Barbara Vieweg: Nein und das fanden wir auch besonders schade. Wir hatten ja nicht per se vor, den Arbeitskreis als solchen zu sprengen, sondern wir wollten erreichen, dass die Bundesregierung sich für eine Auseinandersetzung über eine wirklich umfassende Reform der Eingliederungshilfe offen zeigt. Bei der gestrigen Sitzung wurde dann aber sehr schnell deutlich, dass hierfür der Koalitionsvertrag anscheinend keinen Rahmen bietet und somit keine weitere Diskussionsgrundlage geschaffen ist. Hinzu kommt, dass die Gefahr groß ist, dass die Reform der Eingliederungshilfe als reines Sparmodell behandelt wird und dafür stehen wir vom Deutschen Behindertenrat natürlich nicht zur Verfügung.

kobinet-nachrichten: Sind damit die Schotten für weitere Gespräche zur Eingliederungshilfe dicht?

Barbara Vieweg: Nein keineswegs. Der Arbeitskreis wurde nun zwar aufgelöst, für weitere zielführende Gespräche stehen wir aber selbstverständlich zur Verfügung. Und wenn konkrete Gesetzesvorschläge auf den Tisch kommen, werden wir von den Verbänden, die den Deutschen Behindertenrat tragen, selbstverständlich Position beziehen und auch gemeinsam Antworten erarbeiten. Wir wollen nur keine Einbindung in ein Gremium, das u.E. die für behinderte Menschen wichtigen Aspekte ausklammert. Und das hatten wir uns von der großen Koalition, die ja angetreten ist, um die Probleme unserer Gesellschaft grundsätzlicher anzupacken, gerade nicht erwartet. Die Eingliederungshilfe ist für behinderte Menschen zu wichtig, um sie kleinteilig zu betrachten und die Chance für eine grundlegende Reform zu vergeuden. Hierfür hat der Vorsitzende des Sprecherrates des Deutschen Behindertenrates, Horst Frehe, sogar extra ein umfassendes Eckpunktepapier für die Weiterentwicklung der Eingliederungshilfe zur sozialen Teilhabe entwickelt, das wir gerne mit allen Interessierten diskutieren. Ebenso haben die meisten Verbände sehr gute und wichtige Stellungnahmen zum Reformbedarf der Eingliederungshilfe erarbeitet.

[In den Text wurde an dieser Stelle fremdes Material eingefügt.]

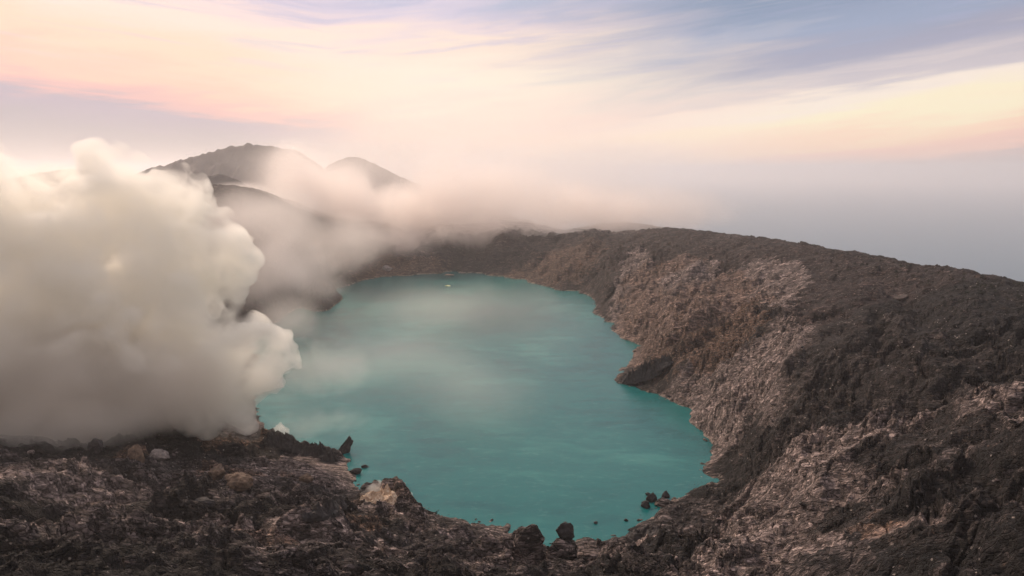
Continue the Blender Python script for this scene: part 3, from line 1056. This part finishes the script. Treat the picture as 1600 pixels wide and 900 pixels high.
rock('rock', 'tiny flat rock alone in the water off the grey spit', 'rock', 571, 731, (6, 3, 2.5), m_blk, 46, 15, 0.2)
rock('rock', 'dark rock at the water edge on the little right hand cape', 'rock', 1019, 782, (9, 8, 9), m_blk, 51, 0, 0.3)
rock('rock', 'squat dark rock low in the water beside the right hand cape', 'rock', 1009, 793, (7, 6, 7), m_blk, 52, 0, 0.3)
rock('rock', 'small pointed rock on the lake side of the right hand cape', 'rock', 1041, 778, (7, 6, 7), m_blk, 53, 0, 0.3, tip=2)
rock('rock', 'flat grey rock on top of the right hand cape', 'rock', 1036, 787, (16, 10, 7), m_rock, 54, -20, 0.4)
rock('rock', 'tiny rock poking out of the water just off the right hand cape', 'rock', 1012, 774, (4, 3, 3), m_blk, 55, 0, 0.3)
rock('rock', 'lone small rock awash in the near water, nearer the cape', 'rock', 978, 815, (4, 3, 2.5), m_blk, 56, 0, 0.3)
rock('rock', 'lone small rock awash in the near water, nearer the big boulder', 'rock', 931, 819, (3.5, 3, 2.2), m_blk, 57, 0, 0.3)
rock('rock', 'rusty stained rounded rock left of the pair below the steam', 'rock', 338, 748, (13, 10, 12), m_och, 61, 0, 0.35)
rock('rock', 'larger orange stained rock right of the pair below the steam', 'rock', 376, 757, (24, 14, 13), m_och, 62, 0, 0.4)
rock('rock', 'small orange rock alone on the grey spit slope', 'rock', 478, 752, (13, 8, 8), m_och, 63, 0, 0.4)
rock('rock', 'pale pointed rock just under the steam at left', 'rock', 216, 716, (12, 9, 14), m_och, 64, 0, 0.35)
rock('rock', 'cream topped rock beside the pale pointed one under the steam', 'rock', 246, 714, (18, 9, 9), m_sand, 65, 0, 0.4)
rock('rock', 'dim grey rock leftmost of the row under the steam', 'rock', 152, 704, (12, 9, 12), m_bl, 66, 0, 0.35)
rock('rock', 'glossy black lump on the dark lava slope at lower left', 'rock', 318, 790, (18, 12, 10), m_blk, 67, 0, 0.4)
rock('rock', 'reddish shoal rock curving into the far end of the lake', 'rock', 702, 430, (11, 4, 1.5), m_pnk, 71, -8, 0.35, d=None)
rock('sulphur_raft', 'small bright yellow raft of sulphur scum floating on the far lake', 'sulphur raft', 700, 447, (5, 4, 0.9), m_yel, 72, 0, 0.35)
rock('rock', 'bleached pale rock patch on the far left shore', 'rock', 606, 421, (9, 5, 5), m_sand, 73, 20, 0.35)
rock('rock', 'dark square block on the rim slope at right', 'rock', 1408, 470, (11, 8, 6), m_bl, 75, 0, 0.35)

def crag(name, label, pts, mat, seed, n=90, m=34, group=None):
    """a jagged outcrop along a path: pts = (px, py, half width px, height px) with the foot of its crest line in the picture"""
    w_ = []
    for px, py, hw, hh in pts:
        p = hit(px, py)
        mpp = np.linalg.norm(p - np.array([0, 0, CAMZ])) / 1081.0
        w_.append((p[0], p[1], p[2], hw * mpp, hh * mpp * 1.12))
    w_ = np.array(w_)
    seg = np.concatenate([[0], np.cumsum(np.hypot(np.diff(w_[:, 0]), np.diff(w_[:, 1])))])
    T = np.linspace(0, seg[-1], n)
    cxs, cys, czs, hw, hh = [np.interp(T, seg, w_[:, i]) for i in range(5)]
    tx, ty = np.gradient(cxs), np.gradient(cys)
    ln_ = np.hypot(tx, ty) + 1e-9
    nxv, nyv = -ty / ln_, tx / ln_
    S_ = np.linspace(-1, 1, m)
    TT, SS = np.meshgrid(T, S_)
    endf = np.sqrt(np.clip(np.minimum(TT / (seg[-1] * 0.12), (seg[-1] - TT) / (seg[-1] * 0.12)), 0, 1))
    X = cxs[None] + nxv[None] * SS * hw[None] * endf
    Y = cys[None] + nyv[None] * SS * hw[None] * endf
    X = X + fbm(X / 4, Y / 4, 3, seed) * 1.1
    Y = Y + fbm(X / 4 + 9, Y / 4, 3, seed + 4) * 1.1
    a, c1_ = slabs(X / 3.6 + Y / 7, Y / 2.3 + 9 * seed, seed, 1.6)
    b, c2_ = slabs(X / 1.3, Y / 1.0, seed + 9, 1.4)
    prof = np.clip(1 - np.abs(SS) ** 1.5, 0, 1)
    Zz = hh[None] * (prof * endf * (0.85 + 0.5 * a + 0.25 * fbm(TT / 5, SS, 3, seed + 20))) + 0.5 * b * prof * endf
    Zz = Zz + czs[None] - 0.25 * hh[None]
    Zz = np.where(prof * endf < 0.02, czs[None] - 2.5, Zz)
    VV = np.stack([X, Y, Zz], -1).reshape(-1, 3)
    a_ = np.arange(m - 1)[:, None] * n
    b_ = np.arange(n - 1)[None]
    FF = np.stack([a_ + b_, a_ + b_ + 1, a_ + n + b_ + 1, a_ + n + b_], -1).reshape(-1, 4)
    FF = FF[:, ::-1]
    low_ = VV.copy()
    low_[:, 2] = VV[:, 2].min() - 2
    o = mesh_obj(name, VV, FF, mat, False)
    return tag(o, label, 'rock', group)


rock('rock', 'black pillar rock with a beak like tip standing in the water', 'rock', 540, 706, (9, 7, 16), m_blk, 44, 30, 0.25, tilt=(0, 30), tip=1.5, rough=0.14)
o = crag('sulphur_mound', 'cream and orange sulphur cone steaming at the lake edge', [(560, 782, 6, 4), (578, 780, 12, 9), (592, 780, 15, 12), (603, 778, 13, 24), (612, 782, 14, 12), (622, 788, 8, 5)], m_sul, 17)
o['category'] = 'sulphur mound'
crag('lava_crag', 'dark lava crag crowning the shore behind the grey spit, ending at the jagged rib', [(412, 690, 6, 6), (425, 692, 14, 16), (440, 694, 14, 18), (462, 698, 10, 9)], m_blk, 41)
crag('lava_rib', 'low jagged black lava rib running into the lake', [(455, 702, 8, 8), (475, 706, 9, 13), (495, 710, 10, 18), (512, 716, 11, 20), (530, 722, 7, 10)], m_blk, 42)
crag('headland', 'dark jagged headland of rock sticking out from the right hand wall into the lake', [(966, 594, 6, 4), (985, 594, 12, 14), (1005, 588, 14, 20), (1030, 578, 14, 16), (1055, 566, 10, 8)], m_blk, 59)
crag('rock_shelf', 'thick dark rock shelf at the near right lake corner', [(980, 838, 8, 6), (996, 838, 14, 12), (1020, 836, 16, 12), (1050, 832, 12, 8)], m_blk, 58)
crag('rock_ledge', 'charcoal ledge rock with a steep dark face on the grey spit', [(470, 806, 8, 6), (490, 802, 14, 14), (515, 797, 13, 14), (535, 792, 8, 8)], m_blk, 68)
crag('rock_ledge', 'pale crested outcrop slanting down to the bottom edge, right of the boulders', [(915, 862, 8, 6), (945, 862, 14, 12), (985, 872, 16, 14), (1030, 890, 16, 13), (1075, 912, 14, 10)], m_rock, 69)
crag('rock_ledge', 'dark hump of lava slanting across the bottom edge left of centre', [(395, 905, 14, 8), (440, 892, 26, 16), (480, 888, 28, 18), (530, 900, 22, 12)], m_rock, 70)
crag('rock_ledge', 'dark broken outcrop on the bank right of the sulphur cone', [(612, 800, 8, 6), (630, 802, 14, 16), (650, 812, 14, 12), (672, 818, 10, 6)], m_rock, 73)

# loose boulders: one mesh of each kind, copied about
protos = []
for i in range(7):
    protos.append(rock_mesh('boulder', (1.0, random.uniform(0.6, 0.95), random.uniform(0.5, 0.8)), 200 + i, m_rock, sub=1 if i % 2 else 2, cuts=12, rough=0.12))


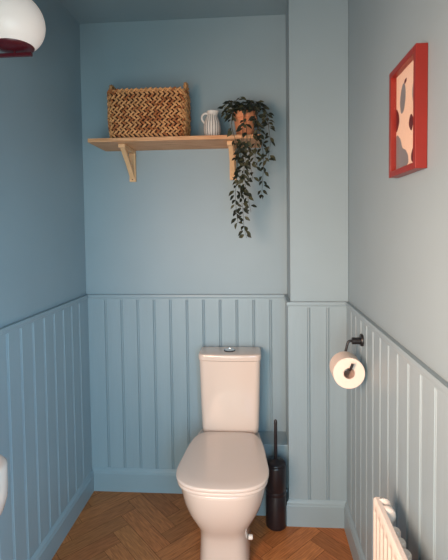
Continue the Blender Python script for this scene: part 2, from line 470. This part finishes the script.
# ------------------------------------------------------------------ basket
BX, BY, BZ = .400, -.128, SZ1 + .001
bk = thing('basket', 'woven seagrass storage basket with two loop handles on the shelf', 'basket', (BX, BY, BZ))
def rrect(hx, hy, r, s):
    """point + outward normal at arc fraction s of a rounded rectangle"""
    segs = [(2 * (hx - r)), PI / 2 * r, 2 * (hy - r), PI / 2 * r] * 2
    tot = sum(segs); d = (s % 1) * tot
    cs = [(-1, -1), (1, -1), (1, 1), (-1, 1)]
    starts = [(-(hx - r), -hy, 1, 0), None, (hx, -(hy - r), 0, 1), None, (hx - r, hy, -1, 0), None, (-hx, hy - r, 0, -1), None]
    arcs = {1: (hx - r, -(hy - r), -PI / 2), 3: (hx - r, hy - r, 0), 5: (-(hx - r), hy - r, PI / 2), 7: (-(hx - r), -(hy - r), PI)}
    for i, L in enumerate(segs):
        if d <= L or i == 7:
            if i in arcs:
                cx, cy, a0 = arcs[i]; a = a0 + d / r
                return Vector((cx + r * math.cos(a), cy + r * math.sin(a), 0)), Vector((math.cos(a), math.sin(a), 0)), tot
            x, y, dx, dy = starts[i]
            return Vector((x + dx * d, y + dy * d, 0)), Vector((dy, -dx, 0)), tot
        d -= L
HB = .222; NR = 8
def bsize(t):      # slight barrel
    f = .93 + .07 * math.sin(min(1, t * 1.15 + .25) * PI / 2) - .012 * t
    return .188 * f, .098 * f, .045
bm = bmesh.new(); rings = []
for k in range(9):
    t = k / 8; hx, hy, r = bsize(t)
    rings.append([Vector((BX, BY, BZ + .002 + t * (HB - .006))) + rrect(hx - .005, hy - .005, r, i / 72)[0] for i in range(72)])
for k in range(8, 0, -1):
    t = k / 8; hx, hy, r = bsize(t)
    rings.append([Vector((BX, BY, BZ + .006 + t * (HB - .012))) + rrect(hx - .010, hy - .010, r, i / 72)[0] for i in range(72)])
loft(bm, rings); obj('liner', bm, M['seagrassdark'], bk, ang=60)
def blob(bm, c, n, d, L, Wd, Th, mi=0):
    """an almond shaped straw lobe: c centre, n outward, d long axis"""
    e = n.cross(d).normalized(); rings = []
    for k in range(5):
        u = -1 + 2 * k / 4; rad = math.sqrt(max(0, 1 - (u * .94) ** 2)) ** .9
        rings.append([c + d * (u * L) + e * (Wd * rad * math.cos(2 * PI * q / 6)) + n * (Th * rad * math.sin(2 * PI * q / 6)) for q in range(6)])
    loft(bm, rings, mi=mi)
bm = bmesh.new()
rowh = HB / NR; rb = random.Random(3)
for rI in range(NR):
    t = (rI + .5) / NR; hx, hy, r = bsize(t); z = BZ + .006 + (rI + .5) * rowh
    tot = rrect(hx, hy, r, 0)[2]; n = int(tot / .0225)
    ph = rb.random()
    for k in range(n):
        for half in (0, 1):
            s = (k + ph + .5 * half) / n
            p, nn, _ = rrect(hx, hy, r, s)
            tg = Vector((-nn.y, nn.x, 0))
            up = 1 if half else -1
            d = (tg * .78 + Vector((0, 0, .66 * up))).normalized()
            jit = Vector((rb.uniform(-1, 1), rb.uniform(-1, 1), rb.uniform(-1, 1))) * .0009
            blob(bm, Vector((BX, BY, z + up * rowh * .25)) + p + jit + nn * .001, (nn + tg * .35).normalized(), d, .0150 + rb.uniform(-.001, .0015), .0058, .0068 + rb.uniform(-.0012, .0018), 1 if rb.random() < .28 else 0)
obj('weave', bm, [M['seagrass'], M['seagrass2']], bk, ang=60)
bm = bmesh.new(); hx, hy, r = bsize(1)
N = 180; cc = []
for i in range(N):
    p, nn, _ = rrect(hx - .002, hy - .002, r, i / N); cc.append((Vector((BX, BY, BZ + HB + .001)) + p, nn))
for i in range(N):
    p, nn = cc[i]; tg = Vector((-nn.y, nn.x, 0))
    blob(bm, p, nn, (tg * .85 + Vector((0, 0, .5))).normalized(), .008, .0042, .0055)
obj('rim', bm, M['seagrass'], bk, ang=60)
for s in (-1, 1):
    bm = bmesh.new()
    x = BX + s * (hx - .004)
    arc = [(x, BY - .045, BZ + HB - .025), (x, BY - .045, BZ + HB + .004), (x + s * .001, BY - .036, BZ + HB + .040), (x + s * .002, BY, BZ + HB + .050), (x + s * .001, BY + .036, BZ + HB + .040), (x, BY + .045, BZ + HB + .004), (x, BY + .045, BZ + HB - .025)]
    for off in (0, PI):
        C = spline(arc, 8); Q = []
        for i, p in enumerate(C):
            a = i * .7 + off; Q.append(p + Vector((math.cos(a) * .004, 0, math.sin(a) * .004)))
        tube(bm, Q, .0048, 8)
    obj('handle', bm, M['seagrass'], bk, ang=60)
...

kobinet-nachrichten: Letztes Jahr tagte ja ein ähnlicher Arbeitskreis zur Reform der Pflegeversicherung, der eine umfassende Stellungnahme erarbeitet hat. Was ist daraus eigentlich geworden?

Barbara Vieweg: Unter Leitung des Büros der Behindertenbeauftragen haben die Verbände und Wohlfahrtsorganisationen ein sehr wichtiges Papier zur Teilhabeorientierten Pflege erarbeitet. Leider war es bisher nicht möglich, diese wichtigen Eckpunkte in das laufende Reformvorhaben Pflegeversicherung einzubringen. Aus diesem Grund wollten wir für die Bemühungen zur Eingliederungshilfe auch konkretere Zielvorstellungen, da die Mitarbeit in diesen Gremien sehr viel - besonders auch ehrenamtliche - Arbeit bindet.

Das Gespräch mit Barbara Vieweg führte kobinet-Redakteur Franz Schmahl.